If that were not enough, GE has eliminated the traditional defined benefit pension plan for management new-hires, and it’s logical to assume they’ll try the same with us. As they pointed out last contract, some other companies have done this. It’s also true that companies, like Pratt & Whitney, have negotiated contracts recently that maintained the traditional pension for their employees.
These two issues are critical. The health care plan does nothing to control costs—it simply shifts costs from GE to us.
To think that we would be satisfied by gambling our retirement in the stock market after the utter corruption of the entire economy by the likes of Bear Stearns and AIG during the Great Financial Crisis is ridiculous.
The company may think if they limit the worst of their proposals to future hires it will be acceptable to us. They view things like pensions and decent health care as “legacy” costs, antiquated expenditures that hurt the bottom line. Their view is always to make money NOW and move on.

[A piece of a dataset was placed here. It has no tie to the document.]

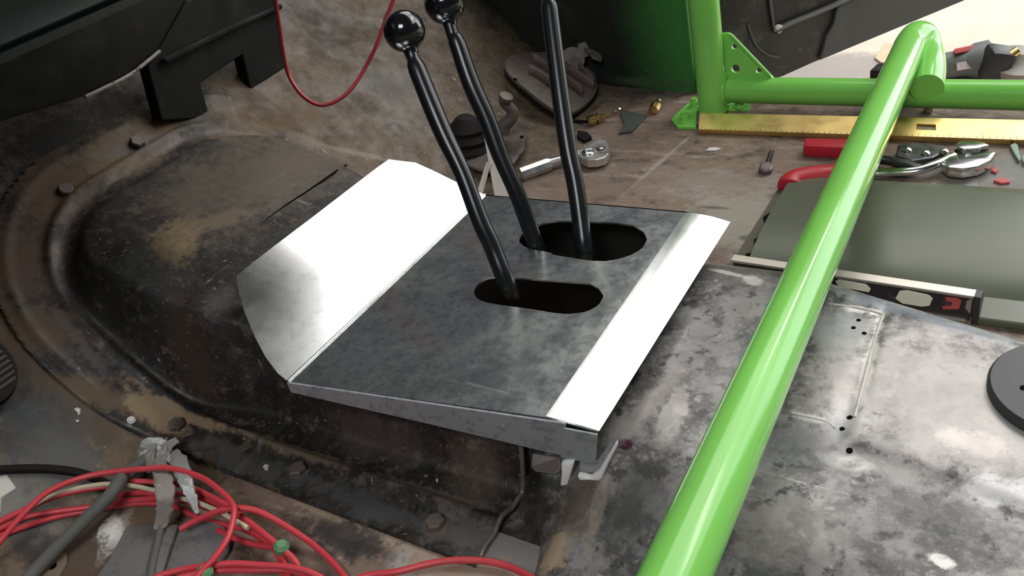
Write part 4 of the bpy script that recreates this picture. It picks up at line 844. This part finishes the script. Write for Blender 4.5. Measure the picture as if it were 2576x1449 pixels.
wire('red_wire', fw(((380, 1460, .024), (408, 1446, .024), (469, 1431, .024), (529, 1423, .024), (589, 1418, .022), (661, 1422, .020), (721, 1426, .018), (770, 1436, .014), (812, 1455, .010))), RW, M['wire_red'], 'upper one of two red wires along the bottom edge', G)
wire('red_wire', fw(((420, 1465, .022), (470, 1449, .022), (517, 1440, .020), (565, 1434, .018), (637, 1434, .016), (697, 1433, .014), (746, 1438, .010), (790, 1460, .008))), RW, M['wire_red'], 'lower one of two red wires along the bottom edge', G)
wire('red_wire', fw(((860, 1475, .006), (920, 1449, .006), (1000, 1438, .006), (1080, 1418, .006), (1150, 1409, .006), (1230, 1413, .006), (1290, 1430, .006), (1345, 1458, .006))), RW, M['wire_red'], 'lone red wire at bottom centre beside the rusted channel', G)
wire('cream_wire', fw(((70, 1280, .018), (105, 1259, .019), (150, 1241, .020), (200, 1227, .022), (262, 1218, .022), (315, 1220, .022), (350, 1225, .022), (405, 1237, .020), (440, 1250, .020), (490, 1262, .022), (545, 1284, .024), (572, 1298, .024), (625, 1329, .022))), 0.0022, M['wire_cream'], 'cream wire running among the red ones', 'wires')
wire('grey_sleeve', fw(((385, 1140, .010), (362, 1160, .014), (338, 1178, .020), (305, 1205, .030), (285, 1235, .032), (262, 1262, .030), (200, 1322, .022), (130, 1392, .014), (80, 1445, .010), (40, 1490, .010))), 0.0062, M['sleeve'], 'grey braided cable sleeve crossing over the red wires', cat='cable')
wire('black_cable', fw(((-40, 1186, .0065), (0, 1182, .0065), (100, 1179, .0065), (180, 1186, .0065), (230, 1200, .0065), (275, 1222, .0065))), 0.0042, M['rubber'], 'thin black cable on the floor above the red arches', cat='cable')
wire('black_cable', fw(((405, 1325, .011), (396, 1370, .011), (386, 1410, .011), (376, 1470, .011))), 0.0036, M['sleeve'], 'dark flat lead running down over the grey pad', cat='cable')
def ribbon(name, pts, wds, m, label, cat):
    path = spline(pts, 5); rows = []
    n = len(path); k = len(wds) - 1
    rg = random.Random(3)
    for i, p in enumerate(path):
        t = (path[min(i + 1, n - 1)] - path[max(i - 1, 0)]).normalized()
        v = (O - p).normalized(); s = t.cross(v).normalized()
        u = i / (n - 1) * k; j = min(int(u), k - 1); wd = wds[j] * (1 - u + j) + wds[j + 1] * (u - j)
        wd *= 1 + rg.uniform(-0.22, 0.16); cr = rg.uniform(-0.0016, 0.0016)
        rows.append([p + s * wd * q + v * (cr * math.sin(9 * q + i) + 0.0008) for q in (-0.5, -0.25, 0, 0.25, 0.5)])
    return tag(MB().grid(rows).build(name, m, smooth=True, solid=0.0012), label, cat)
ribbon('cloth_tape', fw(((405, 1145, .012), (404, 1175, .026), (410, 1205, .036), (416, 1245, .036), (414, 1280, .026), (406, 1312, .016), (398, 1335, .012))), (0.012, 0.014, 0.016, 0.014, 0.012, 0.007), M['tape'], 'torn grey cloth tape strip hanging over the red wires', 'tape')
ribbon('foil_tape', fw(((436, 1132, .016), (448, 1155, .026), (458, 1185, .034), (470, 1215, .034), (482, 1250, .030), (494, 1292, .026))), (0.008, 0.014, 0.014, 0.011, 0.009, 0.003), M['foil'], 'silver foil tape strip tapering down over the red wires', 'tape')
kn_ = thing('tape_knot', Pz(395, 1145, 0), 'frayed grey tape wrapping where sleeve and strips meet', 'tape')
kc = Ph(398, 1146, 0.012)
rg = random.Random(11)
for i in range(9):
    a = i * 0.72; p = kc + V((0.011 * math.cos(a), 0.008 * math.sin(a), 0.001 + 0.0015 * (i % 4)))
    t_ = V((math.cos(a * 1.7), math.sin(a * 1.7), rg.uniform(-0.3, 0.5))).normalized(); s_ = t_.cross(V((0.2, -0.5, 1))).normalized(); n_ = s_.cross(t_)
    rows = []
    for u in range(6):
        k_ = u / 5 - 0.5
        rows.append([p + t_ * (k_ * 0.030) + s_ * (q * 0.012 * (1 - 0.6 * abs(k_)) + rg.uniform(-.001, .001)) + n_ * (0.004 * math.cos(k_ * 3) + rg.uniform(-.0012, .0012)) for q in (-0.5, -0.2, 0.2, 0.5)])
    MB().grid(rows).build('wrap', M['tape'] if i % 3 else M['foil'], kn_, solid=0.0008)
pd = thing('felt_pad', Pz(440, 1400, 0), 'folded grey felt pad under the red wires at the bottom', 'pad')
MB().prism([Ph(a, b, 0.001) for a, b in ((330, 1334), (462, 1332), (440, 1390), (416, 1470), (250, 1470), (285, 1420))], (0, 0, 0.009)).build('layer', M['pad'], pd, bevel=0.003, smooth=True)
MB().prism([Ph(a, b, 0.001) for a, b in ((470, 1332), (548, 1330), (580, 1345), (590, 1364), (580, 1395), (552, 1435), (530, 1470), (424, 1470), (448, 1392))], (0, 0, 0.012)).build('layer', M['pad'], pd, bevel=0.004, smooth=True)
tag(MB().prism([Ph(a, b, 0.0) for a, b in ((-30, 1210), (20, 1198), (43, 1231), (4, 1254), (2, 1288), (-30, 1300))], (0, 0, 0.002)).build('paper_scrap', M['paper']), 'off-white paper scrap at the left edge above the wires', 'paper')
mb = thing('rusty_bracket', Pz(130, 1420, 0), 'rusty slotted bracket in the bottom left corner by the sleeve', 'bracket')
MB().prism([Ph(a, b, 0.0) for a, b in ((88, 1475), (150, 1392), (172, 1398), (172, 1420), (140, 1475))], (0, 0, 0.004)).build('plate', mat('tan_rusty_plate', (0.17, 0.125, 0.085), rough=0.7), mb, bevel=0.001)
MB().lathe(Ph(133, 1425, 0.004), (0, 0, 1), ((0.0036, -0.001), (0.0036, 0.0004)), 14).build('hole', M['hole'], mb)
for i, (a, b) in enumerate(((516, 1441), (708, 1377))):
    c = Ph(a, b, 0.026 if i == 0 else 0.018)
    tag(MB().lathe(c, (0.3, 0.2, 1), ((0.003, -0.004), (0.0062, -0.003), (0.0066, 0.002), (0.004, 0.005)), 16).build('cable_clip', M['green_clip'], smooth=True), ('green clip on the two wires at the bottom edge', 'green clip where the red bundle turns downward')[i], 'clip', 'green cable clips')
chipL = ((( 186, 1030), (194, 1026), (203, 1030), (201, 1042), (196, 1046), (194, 1038)), ((190, 1058), (198, 1057), (199, 1062), (192, 1063)), ((662, 1176), (668, 1170), (677, 1172), (675, 1182), (668, 1184)), ((1098, 1206), (1103, 1207), (1102, 1215), (1098, 1213)))
labs = ('white paint chip at the left below the rusty flange', 'tiny white paint chip below the larger one at left', 'white paint chip between two flange bolts of the hump cover', 'tiny white chip on the near side of the hump cover')
for l, lab in zip(chipL, labs):
    q = []
    for a, b in l:
        p = hit(a, b, 0.0005); q.append(p)
    n = nrm(q[0][0], q[0][1])
    tag(MB().prism(q, n * 0.0012).build('paint_chip', M['chip_white']), lab, 'chip')

# ================================================================== pedal pad at the left edge
pe = thing('pedal_pad', hit(0, 960), 'ribbed brown rubber pedal pad cut off by the left edge', 'pedal')
pc = hit(-84, 955) ; pn_ = V((0.72, 0.1, 0.70)).normalized(); pu = V((0, 1, 0)); pu = (pu - pn_ * pu.dot(pn_)).normalized(); pv = pn_.cross(pu)
pc = pc + pn_ * 0.018
pts = []
for i in range(40):
    a = 2 * math.pi * i / 40; pts.append(pc + pu * 0.036 * math.cos(a) + pv * 0.046 * math.sin(a))
ppad = MB().prism(pts, pn_ * 0.010).build('pad', M['rubber'], pe, bevel=0.003, smooth=True, sharp=50)
for i in range(-6, 7):
    h = 0.031 * math.sqrt(max(0, 1 - (i / 8.0) ** 2))
    c = pc + pn_ * 0.0105 + pv * (i * 0.0058)
    MB().tube([c - pu * h, c + pu * h], 0.0018, 6).build('rib', M['rubber_brown'], ppad)
MB().tube([pc, pc - pn_ * 0.03], 0.006, 10).build('stem', M['cast'], pe)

If, for example, shipping parts to a low-cost dictatorship overseas leads to the destruction of American manufacturing, so be it—the point is to make money NOW. If eliminating pensions leads to a pre-Social Security and pre-pensions period like the early 1930s when 60% of all senior citizens lived in poverty—so be it, the point is to make money NOW.
In our view, we are tied to those who went before us, and those who come after us. People whose names I will never know paid dues and walked picket lines and negotiated contracts to provide the benefits that put a roof over the head of my family. The future hires that we are not supposed to worry about are our neighbors, our children, our children’s children. This is a point of view that the company will never understand. The company builds a cadre of leaders who have no ties to any particular community. Capital is mobile at the click of a computer key—labor is tied to our jobs, our families, our communities.
So this set of negotiations will not be “normal”. We have negotiators who know what they are doing. More important, we have members, both new and veterans, who understand their own interests and are committed to defending them. The company will be churning out propaganda about why we should accept costly health care changes and why it is unreasonable to be protected against hunger in your old age. Management employees who have the stomach for it will be taking our temperature, trying to figure out what we will accept. In the next six months, an educated membership needs to take every opportunity to let management know we are not going to accept what management was forced to swallow.
NOTE: President Crosby will be away this week visiting worker-owned cooperative businesses in Spain, as part of a coalition that is looking into starting such projects in Lynn. He will report from Spain to the Local 201 website.